:: Set exercise ::
Transcribe the data that follows precisely, omitting nothing.

>>

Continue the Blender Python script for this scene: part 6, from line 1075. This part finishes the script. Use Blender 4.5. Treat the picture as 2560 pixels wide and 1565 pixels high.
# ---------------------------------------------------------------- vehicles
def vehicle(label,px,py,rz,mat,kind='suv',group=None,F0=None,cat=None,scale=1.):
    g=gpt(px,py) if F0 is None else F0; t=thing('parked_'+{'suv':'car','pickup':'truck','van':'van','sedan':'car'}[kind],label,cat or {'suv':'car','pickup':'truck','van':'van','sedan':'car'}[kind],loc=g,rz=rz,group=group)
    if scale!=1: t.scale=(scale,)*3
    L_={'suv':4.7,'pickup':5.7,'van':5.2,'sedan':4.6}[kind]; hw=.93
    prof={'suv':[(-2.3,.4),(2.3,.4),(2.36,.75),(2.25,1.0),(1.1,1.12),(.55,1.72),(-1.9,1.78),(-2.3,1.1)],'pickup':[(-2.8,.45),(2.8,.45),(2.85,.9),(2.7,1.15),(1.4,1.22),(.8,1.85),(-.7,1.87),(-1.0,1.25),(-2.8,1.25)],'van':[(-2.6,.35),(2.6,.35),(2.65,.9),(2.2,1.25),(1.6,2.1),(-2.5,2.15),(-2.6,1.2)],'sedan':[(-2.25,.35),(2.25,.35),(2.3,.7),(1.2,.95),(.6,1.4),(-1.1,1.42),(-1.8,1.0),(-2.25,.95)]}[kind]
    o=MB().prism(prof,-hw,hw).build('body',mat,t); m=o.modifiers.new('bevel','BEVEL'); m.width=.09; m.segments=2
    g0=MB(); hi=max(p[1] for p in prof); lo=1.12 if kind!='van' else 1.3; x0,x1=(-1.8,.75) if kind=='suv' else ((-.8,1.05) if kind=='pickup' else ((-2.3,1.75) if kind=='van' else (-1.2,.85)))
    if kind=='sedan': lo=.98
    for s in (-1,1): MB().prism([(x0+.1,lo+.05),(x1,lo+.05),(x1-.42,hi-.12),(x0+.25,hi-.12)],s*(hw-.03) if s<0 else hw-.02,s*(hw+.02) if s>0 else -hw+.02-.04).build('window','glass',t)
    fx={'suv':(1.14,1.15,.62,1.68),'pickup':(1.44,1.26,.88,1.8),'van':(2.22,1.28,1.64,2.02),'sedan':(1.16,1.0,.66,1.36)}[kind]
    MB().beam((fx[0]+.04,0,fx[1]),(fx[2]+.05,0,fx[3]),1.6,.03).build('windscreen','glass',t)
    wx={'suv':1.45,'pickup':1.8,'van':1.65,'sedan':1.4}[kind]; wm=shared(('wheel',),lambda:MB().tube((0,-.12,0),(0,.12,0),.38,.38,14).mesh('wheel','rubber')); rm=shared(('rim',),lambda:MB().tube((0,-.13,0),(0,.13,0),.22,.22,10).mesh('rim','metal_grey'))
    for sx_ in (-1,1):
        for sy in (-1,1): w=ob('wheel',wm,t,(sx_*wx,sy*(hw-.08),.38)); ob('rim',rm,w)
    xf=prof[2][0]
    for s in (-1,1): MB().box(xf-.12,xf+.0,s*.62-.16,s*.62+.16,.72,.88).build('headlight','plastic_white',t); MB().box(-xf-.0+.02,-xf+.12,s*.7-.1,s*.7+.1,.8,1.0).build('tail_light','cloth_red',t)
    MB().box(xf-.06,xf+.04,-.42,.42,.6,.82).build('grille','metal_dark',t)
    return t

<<

:: Correct answer ::
Continue the Blender Python script for this scene: part 6, from line 1075. This part finishes the script. Use Blender 4.5. Treat the picture as 2560 pixels wide and 1565 pixels high.
# ---------------------------------------------------------------- vehicles
def vehicle(label,px,py,rz,mat,kind='suv',group=None,F0=None,cat=None,scale=1.):
    g=gpt(px,py) if F0 is None else F0; t=thing('parked_'+{'suv':'car','pickup':'truck','van':'van','sedan':'car'}[kind],label,cat or {'suv':'car','pickup':'truck','van':'van','sedan':'car'}[kind],loc=g,rz=rz,group=group)
    if scale!=1: t.scale=(scale,)*3
    L_={'suv':4.7,'pickup':5.7,'van':5.2,'sedan':4.6}[kind]; hw=.93
    prof={'suv':[(-2.3,.4),(2.3,.4),(2.36,.75),(2.25,1.0),(1.1,1.12),(.55,1.72),(-1.9,1.78),(-2.3,1.1)],'pickup':[(-2.8,.45),(2.8,.45),(2.85,.9),(2.7,1.15),(1.4,1.22),(.8,1.85),(-.7,1.87),(-1.0,1.25),(-2.8,1.25)],'van':[(-2.6,.35),(2.6,.35),(2.65,.9),(2.2,1.25),(1.6,2.1),(-2.5,2.15),(-2.6,1.2)],'sedan':[(-2.25,.35),(2.25,.35),(2.3,.7),(1.2,.95),(.6,1.4),(-1.1,1.42),(-1.8,1.0),(-2.25,.95)]}[kind]
    o=MB().prism(prof,-hw,hw).build('body',mat,t); m=o.modifiers.new('bevel','BEVEL'); m.width=.09; m.segments=2
    g0=MB(); hi=max(p[1] for p in prof); lo=1.12 if kind!='van' else 1.3; x0,x1=(-1.8,.75) if kind=='suv' else ((-.8,1.05) if kind=='pickup' else ((-2.3,1.75) if kind=='van' else (-1.2,.85)))
    if kind=='sedan': lo=.98
    for s in (-1,1): MB().prism([(x0+.1,lo+.05),(x1,lo+.05),(x1-.42,hi-.12),(x0+.25,hi-.12)],s*(hw-.03) if s<0 else hw-.02,s*(hw+.02) if s>0 else -hw+.02-.04).build('window','glass',t)
    fx={'suv':(1.14,1.15,.62,1.68),'pickup':(1.44,1.26,.88,1.8),'van':(2.22,1.28,1.64,2.02),'sedan':(1.16,1.0,.66,1.36)}[kind]
    MB().beam((fx[0]+.04,0,fx[1]),(fx[2]+.05,0,fx[3]),1.6,.03).build('windscreen','glass',t)
    wx={'suv':1.45,'pickup':1.8,'van':1.65,'sedan':1.4}[kind]; wm=shared(('wheel',),lambda:MB().tube((0,-.12,0),(0,.12,0),.38,.38,14).mesh('wheel','rubber')); rm=shared(('rim',),lambda:MB().tube((0,-.13,0),(0,.13,0),.22,.22,10).mesh('rim','metal_grey'))
    for sx_ in (-1,1):
        for sy in (-1,1): w=ob('wheel',wm,t,(sx_*wx,sy*(hw-.08),.38)); ob('rim',rm,w)
    xf=prof[2][0]
    for s in (-1,1): MB().box(xf-.12,xf+.0,s*.62-.16,s*.62+.16,.72,.88).build('headlight','plastic_white',t); MB().box(-xf-.0+.02,-xf+.12,s*.7-.1,s*.7+.1,.8,1.0).build('tail_light','cloth_red',t)
    MB().box(xf-.06,xf+.04,-.42,.42,.6,.82).build('grille','metal_dark',t)
    return t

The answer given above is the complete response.